Das Lied „Tötet Knut“ wird die Kinder der Bratwurst essenden  Schnurbartträger erschüttern:
"(…)Ja, der kleine Kackbär, war schon ziemlich stark zerschlissen, da nahm ich mir die Freiheit, ihn von oben anzupissen. Entmannte ihn danach und spielte Golf mit seinen Hoden, später mit dem Fell wischte ich meinen Küchenboden (…)"

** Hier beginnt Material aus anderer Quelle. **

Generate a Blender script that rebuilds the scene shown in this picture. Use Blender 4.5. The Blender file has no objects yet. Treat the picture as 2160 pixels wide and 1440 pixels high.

Am Ende dieses Albums sehe ich mich gezwungen, einige Sachen klarzustellen. Ich liebe politischen Rap, und ich liebe radikale Inhalte von radikalen Künstlern. Aber wenn biederer Bratwurst-Sozialismus mit gefährlicher Paranoia gepaart wird, dann hört für mich die Liebe auf. Wie bei Public Enemy, die mit zunehmenden Erfolg immer unheimlicher wurden. Nur, dass diese wenigstens Relevanz besaßen. Das einzige Positive, was ich zu diesem Album zu sagen habe, ist dass ich mich seit langem wieder intensiv mit den Texten einer Rapcrew auseinander gesetzt habe und dass dieses Album für mich nicht allzu schnell in Vergessenheit geraten wird. Das  ist zwar viel, aber gut ist das noch lange nicht.